The premise of Stephen King holding a gun to a writer’s head came from my friend Noreen – check out her blog at Roderama. She’s also the one who got me doing this crazy poetry stuff in the first place.

As for everything else – another time. I am sad NaPoWriMo is over, but I hope this was actually the start of more writing, not the end of it. Must sleep now. More tomorrow. I mean... later today. -- WNG

And now that I've had 2-1/2 hours of sleep and three gallons of coffee...

First, FYI: I just did one more pass-through of the poem since I first published it last night to fix up some major things and take advantage of opportunities I missed. Probably should have waited until morning to post. After this, I will leave it alone for a while.

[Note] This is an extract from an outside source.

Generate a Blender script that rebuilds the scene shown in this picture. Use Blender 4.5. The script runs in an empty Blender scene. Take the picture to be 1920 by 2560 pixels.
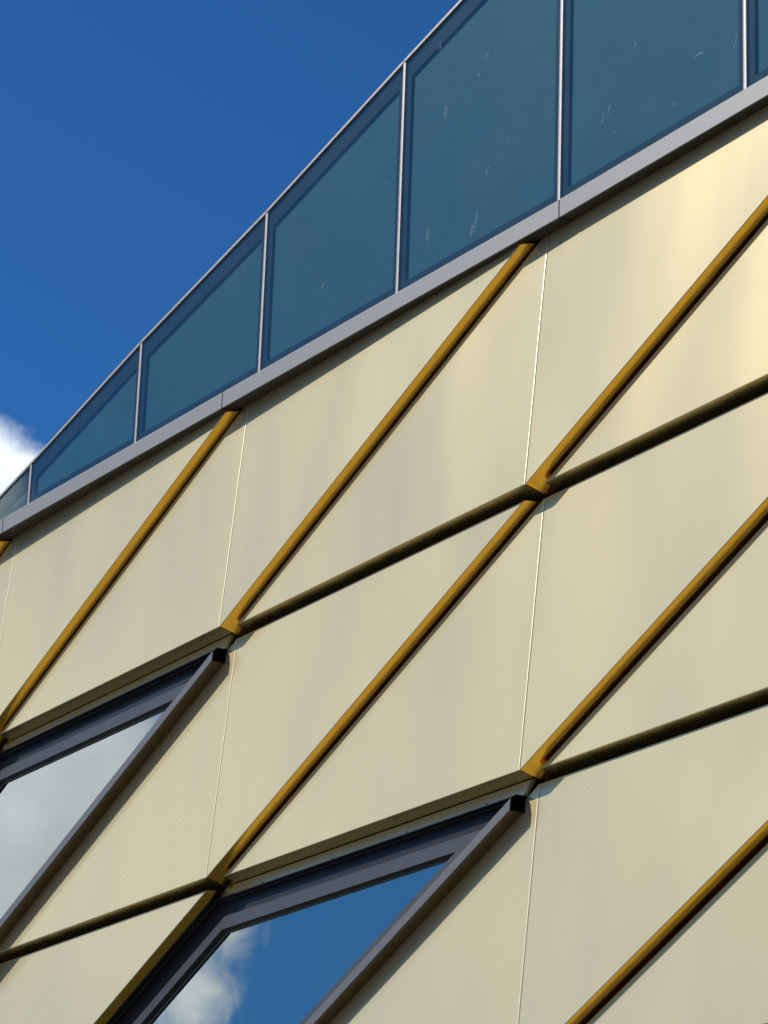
import bpy, bmesh, math
from mathutils import Vector, Matrix

S = bpy.context.scene
COL = S.collection

# ---------------------------------------------------------------- camera
ZG = 9.63                                   # height of the cornice row line above the ground
CAM = Vector((17.47423, -10.03233, -8.02787 + ZG))
cr = Vector((0.54782994, 0.83593486, 0.03309485))
cu = Vector((0.26475903, -0.21076425, 0.94100005))
cf = Vector((-0.79358995, 0.50674584, 0.33678426))
cam_d = bpy.data.cameras.new("camera")
cam = bpy.data.objects.new("camera", cam_d)
COL.objects.link(cam)
m = Matrix((cr, cu, -cf)).transposed().to_4x4()
m.translation = CAM
cam.matrix_world = m
cam_d.sensor_fit = 'VERTICAL'
cam_d.sensor_height = 24.0
cam_d.lens = 7860.92 / 2560.0 * 24.0
cam_d.clip_start = 0.1
cam_d.clip_end = 20000
S.camera = cam

# ---------------------------------------------------------------- light
SUN = Vector((-0.48385, -0.59652, 0.64035)).normalized()      # towards the sun
ld = bpy.data.lights.new("sun", 'SUN')
ld.energy = 4.45
ld.angle = math.radians(0.5)
ld.color = (1.0, 0.94, 0.83)
lo = bpy.data.objects.new("sun", ld)
COL.objects.link(lo)
lo.rotation_euler = (-SUN).to_track_quat('-Z', 'Y').to_euler()
lo.location = (0, -20, 40)

S.view_settings.view_transform = 'Standard'
S.view_settings.look = 'None'
S.view_settings.exposure = 0.0
S.view_settings.gamma = 1.0
S.cycles.sample_clamp_indirect = 3.0
S.cycles.use_denoising = False          # the denoiser draws hairlines on the smooth sheets
S.cycles.blur_glossy = 1.0

W_ = bpy.data.worlds.new("World")
S.world = W_
W_.use_nodes = True
nt = W_.node_tree
nt.nodes.clear()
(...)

To write it, once I settled on "The Raven," (Poe + Stephen King was as perfect as a peanut butter and jelly sandwich... and made my job easier!) I kept a list of "-ore" rhymes handy. I also tried to drop in some references to Stephen King's more famous stories -- some are obvious... some might not be. I didn't want to force it. But I wanted to pay tribute somehow, since, you know, I was making Stephen King out to be a giant asshole. Which I know he isn't. (I'm envisioning legions of "Children of the Corn"-style King-worshippers amassing outside my door to sacrifice me for my blasphemy.)

My overall goal was to tell the absurd, silly story I wanted to tell, while retaining as much of  Poe's original poem -- his language, structure, rhyme scheme and spirit -- as possible. It was tricky, and for only having a few hours to do it, probably not 100% successful as a poem. But man, it was fun. And that, of course, was the whole point of this whole month. -- WNG

2 comments:

  1. I've created a monster.

    Bowing to this masterpiece, hiding out from Stephen King. And Poe too, as just because he's dead doesn't mean he can't come a'knocking.